Our rights at work: Where the bloody hell are they?

If Lewis Carroll's Alice were to suddenly come to life in Australia today, there's one place she find familiar — the Wonderland world of industrial relations minister Julia Gillard's Fair Work Act (FWA).

In the face of solidly based claims from unions, like the southern states branch of the Electrical Trades Union (ETU), that this act violates International Labour Organisation conventions, her department repeats: "the Australian Government gave due consideration to its international obligations in developing the Fair Work Bill and is confident the Bill gives effect to Australia's commitments under ratified ILO conventions", according to a March 30 Workplace Express article.

As the Queen of Hearts told Alice, "There's no doubt about it. And the reason is … because I say so, that's why!"

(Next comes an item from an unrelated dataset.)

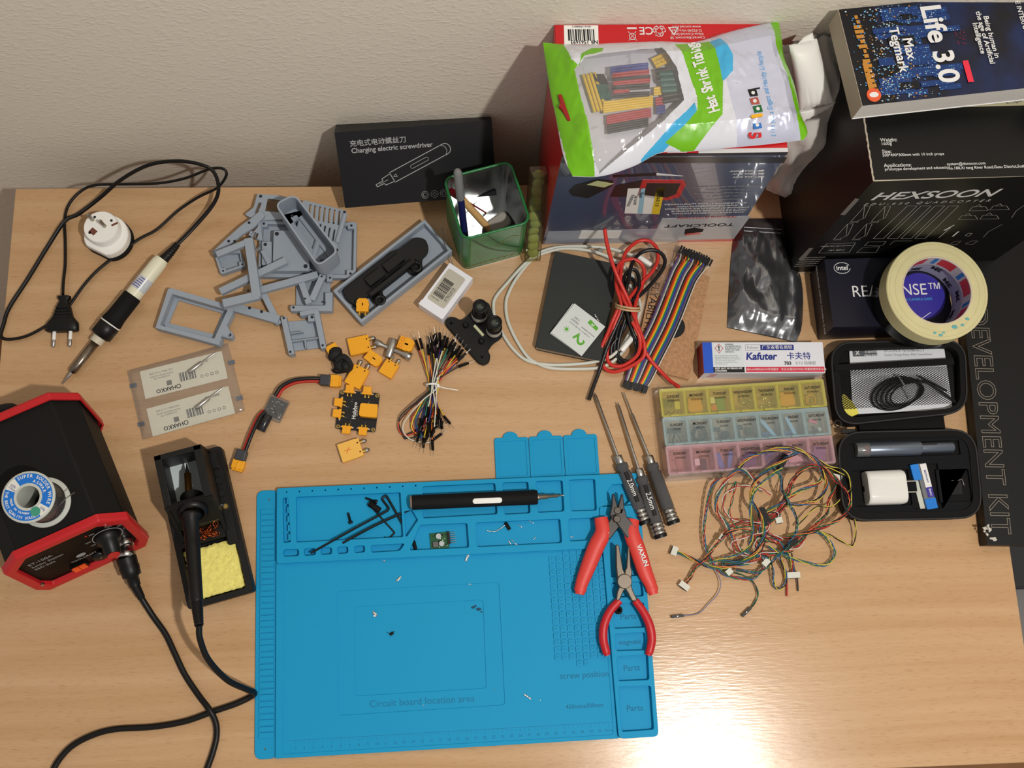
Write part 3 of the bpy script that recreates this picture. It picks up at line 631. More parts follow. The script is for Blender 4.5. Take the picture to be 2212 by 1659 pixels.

Yet the FWA continues the wave of violations of worker and union rights that began with the Howard government's 1996 Workplace Relations Act and was revved up by the hated Work Choices.

It retains key features of this putrid anti–worker legislation. These include restrictions on the right to take industrial action, restrictions on the rights of unions to organise and enter work sites, prohibition of pattern bargaining, restrictions on the content of industrial agreements and compulsory arbitration on the say-so of the minister.

Most blatantly of all, in its anxiety to keep the construction bosses on side, Labor isn't getting rid of the Australian Building and Construction Commission. A rejigged ABCC is to be integrated as a specialist division into Labor's proposed industrial relations umbrella, Fair Work Australia.

The latest ILO report on Australian industrial relations law, by its Committee of Experts on the Application of Conventions and Recommendations, directly called on the Rudd government to "eliminate any excessive impediments, penalties and sanctions against industrial action in the building and construction industry", and to eliminate the power of the ABCC to interfere in internal union affairs and jail those who refuse to provide evidence.

The committee also calls on the Rudd government to formally send it a copy of the FWA so that it can assess whether it complies with ILO conventions. Throughout the entire process of negotiating with the "stakeholders" over the content of the bill, Rudd and Gillard refused to send a copy to the ILO, repeating the tactic of the Howard government when its lawyers drafted Work Choices.

Yet the Rudd government isn't going to get away easily with maintaining its Queen of Hearts because-I-say-so tactic about the FWA. Word is already getting out that Labor and Liberal senators voted together to kill Greens' amendments guaranteeing that the law would be ILO-compliant.

The southern states ETU has forwarded a formal complaint to the ILO about the FWA, a complaint the government is required to respond to next month.

Across the union movement, even in conservative unions, the FWA is already known simply as "Work Choices lite". This is despite the best efforts of the Australian Council of Trade Unions (ACTU) leadership of Jeff Lawrence and Sharan Burrow to spin the legislation as "ending Work Choices" in a video on YouTube sent out to all unions and Your Rights at Work groups and supporters the day after the bill became law.

Detailed exposure of the FWA and the hypocritical gobbledegook of Gillard's office, and her supporters in the union movement, can be found on such sites as the ETU's Fair Work site http://www.fairwork.org.au and on union law researcher Chris White's blog http://chriswhiteonline.org.

The Socialist Alliance is preparing a range of printed and video materials explaining exactly what the FWA means for workers. Our union members shall also be looking to collaborate with all other progressive forces in the trade union movement to develop a platform of demands for the ACTU to present to the Rudd government.

At its June congress, the Australian union movement's peak body will have to decide which side it is really on: the Rudd government or the working people.

In the meantime, the construction industry unions must keep up the industrial and protest heat until the ABCC is history, as well as using the tactic of refusing to cooperate with the ABCC — successfully used by Construction Forestry Mining Energy Union official Noel Washington.

And as long as the ABCC still exists, the construction industry unions should deduct all fines imposed by the ABCC from their contributions to the ALP, the party that has lumbered Australian workers with Work Choices lite.

[Margarita Windisch is the Victorian trade union co-ordinator of the Socialist Alliance.]